What to do: Gather every line below where "pixels" appears.

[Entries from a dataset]
━━━
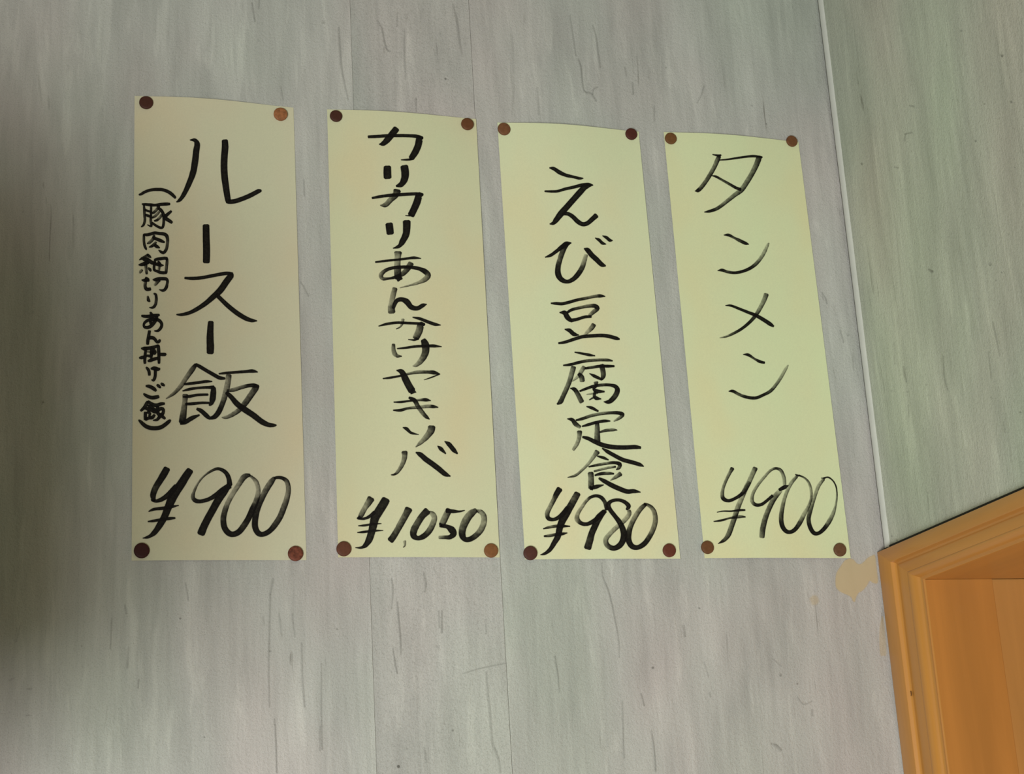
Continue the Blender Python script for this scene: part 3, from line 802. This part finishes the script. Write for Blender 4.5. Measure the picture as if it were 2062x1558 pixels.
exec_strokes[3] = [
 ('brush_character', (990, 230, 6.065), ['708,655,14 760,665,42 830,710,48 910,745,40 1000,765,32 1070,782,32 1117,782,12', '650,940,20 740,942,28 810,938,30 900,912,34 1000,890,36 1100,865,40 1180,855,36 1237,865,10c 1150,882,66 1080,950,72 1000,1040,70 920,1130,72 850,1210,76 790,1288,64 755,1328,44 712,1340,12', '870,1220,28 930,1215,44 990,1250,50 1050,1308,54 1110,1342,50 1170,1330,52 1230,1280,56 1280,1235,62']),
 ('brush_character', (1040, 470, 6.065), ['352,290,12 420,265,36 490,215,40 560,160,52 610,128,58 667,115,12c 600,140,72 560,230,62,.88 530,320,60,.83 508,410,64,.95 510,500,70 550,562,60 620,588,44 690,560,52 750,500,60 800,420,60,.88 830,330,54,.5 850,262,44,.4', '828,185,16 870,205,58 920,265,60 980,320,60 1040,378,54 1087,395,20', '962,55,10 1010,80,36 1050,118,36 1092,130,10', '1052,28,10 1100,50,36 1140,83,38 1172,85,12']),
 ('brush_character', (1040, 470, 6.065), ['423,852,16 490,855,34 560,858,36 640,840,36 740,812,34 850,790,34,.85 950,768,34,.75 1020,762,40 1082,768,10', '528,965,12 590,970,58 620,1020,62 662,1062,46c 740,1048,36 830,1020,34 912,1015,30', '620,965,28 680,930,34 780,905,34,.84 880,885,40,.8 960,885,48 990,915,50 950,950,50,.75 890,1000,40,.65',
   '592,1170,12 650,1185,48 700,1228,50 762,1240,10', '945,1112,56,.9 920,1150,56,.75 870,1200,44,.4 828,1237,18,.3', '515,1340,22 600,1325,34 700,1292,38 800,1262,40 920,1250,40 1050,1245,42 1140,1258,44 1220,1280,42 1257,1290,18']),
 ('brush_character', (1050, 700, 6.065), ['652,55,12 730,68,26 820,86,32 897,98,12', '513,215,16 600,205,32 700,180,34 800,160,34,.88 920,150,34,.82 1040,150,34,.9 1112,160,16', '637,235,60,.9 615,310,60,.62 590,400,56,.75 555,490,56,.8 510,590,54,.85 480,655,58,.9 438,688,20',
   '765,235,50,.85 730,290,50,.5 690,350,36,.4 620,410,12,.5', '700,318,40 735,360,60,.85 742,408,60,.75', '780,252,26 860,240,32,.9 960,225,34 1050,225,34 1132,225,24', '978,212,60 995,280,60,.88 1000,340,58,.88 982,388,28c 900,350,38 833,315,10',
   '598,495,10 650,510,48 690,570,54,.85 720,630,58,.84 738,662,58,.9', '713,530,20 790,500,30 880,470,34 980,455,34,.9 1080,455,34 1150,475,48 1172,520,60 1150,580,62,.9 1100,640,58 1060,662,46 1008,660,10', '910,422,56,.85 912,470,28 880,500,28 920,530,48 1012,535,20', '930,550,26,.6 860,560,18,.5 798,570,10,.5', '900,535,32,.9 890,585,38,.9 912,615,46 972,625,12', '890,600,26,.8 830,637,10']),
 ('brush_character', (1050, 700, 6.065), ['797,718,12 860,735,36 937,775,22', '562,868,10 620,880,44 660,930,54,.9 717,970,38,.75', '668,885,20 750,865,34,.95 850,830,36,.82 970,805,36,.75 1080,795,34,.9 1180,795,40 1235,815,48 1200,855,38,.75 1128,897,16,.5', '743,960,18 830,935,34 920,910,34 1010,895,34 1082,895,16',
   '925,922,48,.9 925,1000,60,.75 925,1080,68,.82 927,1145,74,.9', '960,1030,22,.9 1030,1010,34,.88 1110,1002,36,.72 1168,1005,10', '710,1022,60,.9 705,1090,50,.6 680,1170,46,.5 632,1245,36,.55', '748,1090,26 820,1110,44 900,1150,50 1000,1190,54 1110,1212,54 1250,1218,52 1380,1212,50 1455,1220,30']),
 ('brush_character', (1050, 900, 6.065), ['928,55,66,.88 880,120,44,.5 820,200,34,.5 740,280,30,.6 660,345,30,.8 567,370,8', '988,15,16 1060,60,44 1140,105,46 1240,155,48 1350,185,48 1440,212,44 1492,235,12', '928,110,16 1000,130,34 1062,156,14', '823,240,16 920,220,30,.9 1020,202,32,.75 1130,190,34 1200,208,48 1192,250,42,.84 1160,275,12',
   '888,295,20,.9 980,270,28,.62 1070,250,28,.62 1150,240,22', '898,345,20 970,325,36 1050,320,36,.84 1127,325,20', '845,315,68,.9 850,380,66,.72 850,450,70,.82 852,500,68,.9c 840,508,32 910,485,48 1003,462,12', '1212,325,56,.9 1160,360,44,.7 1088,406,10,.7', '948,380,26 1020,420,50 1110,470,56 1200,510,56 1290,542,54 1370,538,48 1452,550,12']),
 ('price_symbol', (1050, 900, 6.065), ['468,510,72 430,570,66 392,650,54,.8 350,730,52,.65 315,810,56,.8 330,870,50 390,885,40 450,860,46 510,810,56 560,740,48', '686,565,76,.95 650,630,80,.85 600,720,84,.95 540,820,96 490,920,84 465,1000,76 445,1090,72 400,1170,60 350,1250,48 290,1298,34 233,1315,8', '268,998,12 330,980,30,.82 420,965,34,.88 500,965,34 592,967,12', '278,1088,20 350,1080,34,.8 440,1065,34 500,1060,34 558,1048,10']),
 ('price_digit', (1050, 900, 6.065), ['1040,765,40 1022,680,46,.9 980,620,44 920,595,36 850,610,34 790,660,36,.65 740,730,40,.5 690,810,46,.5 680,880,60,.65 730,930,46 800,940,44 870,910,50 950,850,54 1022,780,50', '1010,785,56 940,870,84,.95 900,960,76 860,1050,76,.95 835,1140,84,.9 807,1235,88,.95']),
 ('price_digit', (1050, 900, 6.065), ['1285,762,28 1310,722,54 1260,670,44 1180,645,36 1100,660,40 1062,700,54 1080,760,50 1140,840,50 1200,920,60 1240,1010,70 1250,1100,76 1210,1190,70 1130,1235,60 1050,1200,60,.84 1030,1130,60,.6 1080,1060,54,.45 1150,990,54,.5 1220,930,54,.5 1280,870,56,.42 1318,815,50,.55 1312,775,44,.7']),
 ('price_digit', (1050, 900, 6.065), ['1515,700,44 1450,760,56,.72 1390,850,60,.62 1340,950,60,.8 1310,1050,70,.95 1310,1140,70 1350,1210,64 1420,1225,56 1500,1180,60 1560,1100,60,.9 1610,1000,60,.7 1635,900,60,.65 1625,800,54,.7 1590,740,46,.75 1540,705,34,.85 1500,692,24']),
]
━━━
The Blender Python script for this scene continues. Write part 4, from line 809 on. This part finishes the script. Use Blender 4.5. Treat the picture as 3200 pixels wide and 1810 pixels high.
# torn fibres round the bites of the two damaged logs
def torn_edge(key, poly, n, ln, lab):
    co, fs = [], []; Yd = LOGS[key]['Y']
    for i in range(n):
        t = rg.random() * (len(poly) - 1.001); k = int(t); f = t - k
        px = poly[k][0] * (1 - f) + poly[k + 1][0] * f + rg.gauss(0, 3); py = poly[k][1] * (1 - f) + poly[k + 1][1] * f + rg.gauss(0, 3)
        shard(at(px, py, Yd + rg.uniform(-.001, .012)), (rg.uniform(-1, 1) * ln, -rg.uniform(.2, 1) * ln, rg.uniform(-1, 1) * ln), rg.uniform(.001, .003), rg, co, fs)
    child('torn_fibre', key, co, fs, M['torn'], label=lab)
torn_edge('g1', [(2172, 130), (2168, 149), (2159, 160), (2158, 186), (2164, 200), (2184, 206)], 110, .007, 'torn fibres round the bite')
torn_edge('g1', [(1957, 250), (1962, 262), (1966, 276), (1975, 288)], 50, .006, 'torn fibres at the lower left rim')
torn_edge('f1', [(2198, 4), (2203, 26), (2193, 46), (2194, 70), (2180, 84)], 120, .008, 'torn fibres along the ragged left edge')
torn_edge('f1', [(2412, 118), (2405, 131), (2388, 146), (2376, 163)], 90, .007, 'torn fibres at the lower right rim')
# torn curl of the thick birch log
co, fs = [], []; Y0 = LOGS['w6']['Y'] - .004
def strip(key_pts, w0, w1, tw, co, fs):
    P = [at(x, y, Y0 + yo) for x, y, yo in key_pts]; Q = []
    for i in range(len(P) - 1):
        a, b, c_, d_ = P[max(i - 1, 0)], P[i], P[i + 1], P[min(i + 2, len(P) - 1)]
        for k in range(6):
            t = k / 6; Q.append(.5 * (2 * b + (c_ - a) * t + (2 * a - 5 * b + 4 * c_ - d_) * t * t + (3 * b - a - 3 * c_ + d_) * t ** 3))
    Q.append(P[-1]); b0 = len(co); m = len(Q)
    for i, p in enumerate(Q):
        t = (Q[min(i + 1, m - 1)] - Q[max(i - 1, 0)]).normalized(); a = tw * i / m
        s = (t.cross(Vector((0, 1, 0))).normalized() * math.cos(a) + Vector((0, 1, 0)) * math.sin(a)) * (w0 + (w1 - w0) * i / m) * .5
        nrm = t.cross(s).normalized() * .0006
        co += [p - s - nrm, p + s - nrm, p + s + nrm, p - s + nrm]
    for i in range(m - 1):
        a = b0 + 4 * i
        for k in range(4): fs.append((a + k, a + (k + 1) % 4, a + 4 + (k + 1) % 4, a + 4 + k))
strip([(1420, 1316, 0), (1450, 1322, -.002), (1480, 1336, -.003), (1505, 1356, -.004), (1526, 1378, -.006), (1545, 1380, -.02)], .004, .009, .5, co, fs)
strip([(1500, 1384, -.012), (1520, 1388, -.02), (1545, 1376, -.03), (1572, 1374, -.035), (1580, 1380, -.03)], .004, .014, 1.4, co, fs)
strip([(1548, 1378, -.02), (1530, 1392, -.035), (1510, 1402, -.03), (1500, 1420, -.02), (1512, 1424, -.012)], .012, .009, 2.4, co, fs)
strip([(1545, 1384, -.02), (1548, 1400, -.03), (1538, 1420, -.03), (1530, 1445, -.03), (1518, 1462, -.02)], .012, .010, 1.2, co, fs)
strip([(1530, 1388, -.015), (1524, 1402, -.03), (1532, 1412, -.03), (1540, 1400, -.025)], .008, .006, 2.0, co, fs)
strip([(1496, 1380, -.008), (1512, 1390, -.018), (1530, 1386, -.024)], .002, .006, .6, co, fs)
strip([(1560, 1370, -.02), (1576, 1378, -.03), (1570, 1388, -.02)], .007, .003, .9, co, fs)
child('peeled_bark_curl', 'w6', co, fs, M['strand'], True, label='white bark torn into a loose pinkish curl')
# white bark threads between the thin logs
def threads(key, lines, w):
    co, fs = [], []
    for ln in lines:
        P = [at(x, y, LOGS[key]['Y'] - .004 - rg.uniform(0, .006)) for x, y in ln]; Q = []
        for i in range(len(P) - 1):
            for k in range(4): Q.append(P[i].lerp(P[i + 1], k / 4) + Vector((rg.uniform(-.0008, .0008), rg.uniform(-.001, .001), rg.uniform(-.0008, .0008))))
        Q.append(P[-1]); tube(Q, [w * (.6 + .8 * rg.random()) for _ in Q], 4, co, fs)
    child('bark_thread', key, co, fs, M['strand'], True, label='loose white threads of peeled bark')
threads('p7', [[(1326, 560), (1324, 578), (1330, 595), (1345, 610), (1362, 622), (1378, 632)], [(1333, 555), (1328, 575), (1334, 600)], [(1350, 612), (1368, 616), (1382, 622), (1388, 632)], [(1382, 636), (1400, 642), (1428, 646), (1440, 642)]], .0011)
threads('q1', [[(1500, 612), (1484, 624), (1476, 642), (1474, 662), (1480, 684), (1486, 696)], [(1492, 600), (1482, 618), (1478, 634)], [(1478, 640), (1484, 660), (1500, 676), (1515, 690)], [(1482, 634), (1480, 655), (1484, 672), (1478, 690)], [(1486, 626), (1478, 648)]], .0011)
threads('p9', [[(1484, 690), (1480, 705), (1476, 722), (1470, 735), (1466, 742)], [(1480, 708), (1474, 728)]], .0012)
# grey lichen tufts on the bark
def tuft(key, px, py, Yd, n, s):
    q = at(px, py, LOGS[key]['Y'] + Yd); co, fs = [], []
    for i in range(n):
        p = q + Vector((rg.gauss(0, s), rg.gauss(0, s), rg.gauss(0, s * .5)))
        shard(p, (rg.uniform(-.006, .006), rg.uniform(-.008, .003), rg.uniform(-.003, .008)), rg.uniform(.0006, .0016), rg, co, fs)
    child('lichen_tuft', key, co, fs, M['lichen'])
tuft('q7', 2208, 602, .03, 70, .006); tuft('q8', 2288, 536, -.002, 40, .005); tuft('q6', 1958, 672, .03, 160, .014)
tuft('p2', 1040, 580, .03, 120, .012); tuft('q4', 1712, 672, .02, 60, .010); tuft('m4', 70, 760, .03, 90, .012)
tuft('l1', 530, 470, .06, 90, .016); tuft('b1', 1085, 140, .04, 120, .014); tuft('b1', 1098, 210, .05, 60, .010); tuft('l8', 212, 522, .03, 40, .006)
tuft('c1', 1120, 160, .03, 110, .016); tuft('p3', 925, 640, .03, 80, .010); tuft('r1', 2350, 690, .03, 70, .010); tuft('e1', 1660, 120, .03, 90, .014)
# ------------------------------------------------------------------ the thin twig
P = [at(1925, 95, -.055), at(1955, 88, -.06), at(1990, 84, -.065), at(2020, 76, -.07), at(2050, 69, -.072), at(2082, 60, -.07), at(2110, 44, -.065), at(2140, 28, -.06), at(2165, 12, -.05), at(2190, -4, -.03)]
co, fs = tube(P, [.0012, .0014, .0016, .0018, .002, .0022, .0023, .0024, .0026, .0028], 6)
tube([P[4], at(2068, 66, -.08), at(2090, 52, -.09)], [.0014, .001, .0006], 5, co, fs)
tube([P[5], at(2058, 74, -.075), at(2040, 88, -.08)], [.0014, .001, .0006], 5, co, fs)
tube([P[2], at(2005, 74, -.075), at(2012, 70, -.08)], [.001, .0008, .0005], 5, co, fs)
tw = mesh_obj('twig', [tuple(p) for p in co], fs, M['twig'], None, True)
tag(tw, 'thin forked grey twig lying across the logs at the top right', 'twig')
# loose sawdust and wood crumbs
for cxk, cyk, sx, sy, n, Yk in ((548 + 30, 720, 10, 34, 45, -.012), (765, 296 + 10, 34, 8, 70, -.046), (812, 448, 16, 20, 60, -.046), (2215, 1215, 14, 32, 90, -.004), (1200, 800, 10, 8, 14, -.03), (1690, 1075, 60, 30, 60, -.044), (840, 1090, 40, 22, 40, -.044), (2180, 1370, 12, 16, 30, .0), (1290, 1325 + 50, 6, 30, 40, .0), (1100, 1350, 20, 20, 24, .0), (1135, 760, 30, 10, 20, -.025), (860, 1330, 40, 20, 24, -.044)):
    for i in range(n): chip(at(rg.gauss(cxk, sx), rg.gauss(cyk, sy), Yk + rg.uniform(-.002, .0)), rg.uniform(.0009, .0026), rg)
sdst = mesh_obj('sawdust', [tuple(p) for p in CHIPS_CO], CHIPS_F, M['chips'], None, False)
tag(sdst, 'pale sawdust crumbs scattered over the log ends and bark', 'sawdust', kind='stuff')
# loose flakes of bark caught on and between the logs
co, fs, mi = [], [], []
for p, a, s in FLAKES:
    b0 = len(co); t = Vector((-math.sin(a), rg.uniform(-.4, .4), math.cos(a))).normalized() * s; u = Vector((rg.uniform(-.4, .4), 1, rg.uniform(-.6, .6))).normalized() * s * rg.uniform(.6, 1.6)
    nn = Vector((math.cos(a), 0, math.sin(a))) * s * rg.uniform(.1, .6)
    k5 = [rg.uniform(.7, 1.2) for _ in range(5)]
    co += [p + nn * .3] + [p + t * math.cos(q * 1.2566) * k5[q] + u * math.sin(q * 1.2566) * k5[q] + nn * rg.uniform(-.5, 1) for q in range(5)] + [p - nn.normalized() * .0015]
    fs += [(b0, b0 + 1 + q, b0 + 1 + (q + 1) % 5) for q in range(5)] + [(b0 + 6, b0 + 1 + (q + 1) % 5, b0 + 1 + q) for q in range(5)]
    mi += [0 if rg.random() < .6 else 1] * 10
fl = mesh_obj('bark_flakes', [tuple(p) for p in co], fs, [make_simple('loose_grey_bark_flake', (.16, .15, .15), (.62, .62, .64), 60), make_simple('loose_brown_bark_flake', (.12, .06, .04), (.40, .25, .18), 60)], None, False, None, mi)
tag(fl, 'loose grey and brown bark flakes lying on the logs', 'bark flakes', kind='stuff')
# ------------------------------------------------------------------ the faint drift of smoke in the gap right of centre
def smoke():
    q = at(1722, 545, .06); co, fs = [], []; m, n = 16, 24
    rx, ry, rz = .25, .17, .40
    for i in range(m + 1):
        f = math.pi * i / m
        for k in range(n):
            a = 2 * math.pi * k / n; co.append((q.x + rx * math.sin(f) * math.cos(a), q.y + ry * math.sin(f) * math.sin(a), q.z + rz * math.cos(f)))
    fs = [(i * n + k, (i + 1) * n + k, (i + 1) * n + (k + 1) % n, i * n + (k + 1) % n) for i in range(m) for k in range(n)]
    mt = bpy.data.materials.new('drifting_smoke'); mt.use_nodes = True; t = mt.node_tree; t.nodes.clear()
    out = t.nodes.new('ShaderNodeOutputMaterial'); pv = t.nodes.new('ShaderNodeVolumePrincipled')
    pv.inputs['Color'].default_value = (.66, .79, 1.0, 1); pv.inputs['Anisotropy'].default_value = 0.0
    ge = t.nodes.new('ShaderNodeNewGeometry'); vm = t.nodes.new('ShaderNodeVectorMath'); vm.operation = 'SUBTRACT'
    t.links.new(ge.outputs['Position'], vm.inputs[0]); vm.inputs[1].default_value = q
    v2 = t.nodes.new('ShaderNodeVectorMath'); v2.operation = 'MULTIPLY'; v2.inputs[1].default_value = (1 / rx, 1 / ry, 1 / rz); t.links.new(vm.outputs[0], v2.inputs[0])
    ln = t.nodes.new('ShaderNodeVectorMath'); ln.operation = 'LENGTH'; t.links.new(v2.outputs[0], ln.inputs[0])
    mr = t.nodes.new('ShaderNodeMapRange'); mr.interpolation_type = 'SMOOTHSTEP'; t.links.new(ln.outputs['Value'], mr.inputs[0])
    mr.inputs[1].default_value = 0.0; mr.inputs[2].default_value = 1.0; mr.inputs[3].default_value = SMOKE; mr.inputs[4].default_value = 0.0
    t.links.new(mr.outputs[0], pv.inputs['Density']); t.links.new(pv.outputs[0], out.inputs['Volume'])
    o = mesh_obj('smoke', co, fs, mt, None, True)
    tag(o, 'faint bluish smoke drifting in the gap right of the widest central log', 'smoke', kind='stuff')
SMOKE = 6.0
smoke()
━━━
Exercise solution:
Continue the Blender Python script for this scene: part 3, from line 802. This part finishes the script. Write for Blender 4.5. Measure the picture as if it were 2062x1558 pixels.
The Blender Python script for this scene continues. Write part 4, from line 809 on. This part finishes the script. Use Blender 4.5. Treat the picture as 3200 pixels wide and 1810 pixels high.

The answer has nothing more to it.